One great example of a female-led war film is Their Finest, released in the UK in 2017. Directed by Lone Scherfig, the movie acts as a twofold statement for female empowerment, tackling both the lack of female presence in the film industry and war films focusing on women. Following screenwriters Catrin Cole (Gemma Arterton) and Tom Buckley (Sam Claflin), Their Finest depicts the work within the British Ministry of Information during WWII. Catrin and Tom create scripts for propaganda films to boost morale in the UK during the Blitz. Though treated as the unimportant ‘spare hand’ initially, writing only the uninteresting female “chitter”, Catrin eventually gains extra duties in investigation and scriptwriting.
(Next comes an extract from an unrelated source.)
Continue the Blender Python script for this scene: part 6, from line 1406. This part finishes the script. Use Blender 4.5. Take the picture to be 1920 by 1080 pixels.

Sharing the story of two young women who claim to have piloted a boat during the evacuation at Dunkirk, Catrin faces workplace sexism as bombs fall on the streets of London.

Their Finest is a wonderful instance of how film can aid the portrayal of women and their role in war. Not only does it accurately represent the history of gender and WWII, it also shows something a bit different. Why not educate yourself on the efforts of women during war? Alternatively, notable European examples of historical war films with women in prominent roles include Rome, Open City and The Battle of Algiers. These realist films are far more brutal, violent and authentic in their telling of the realities of war, as opposed to traditional Hollywood narratives.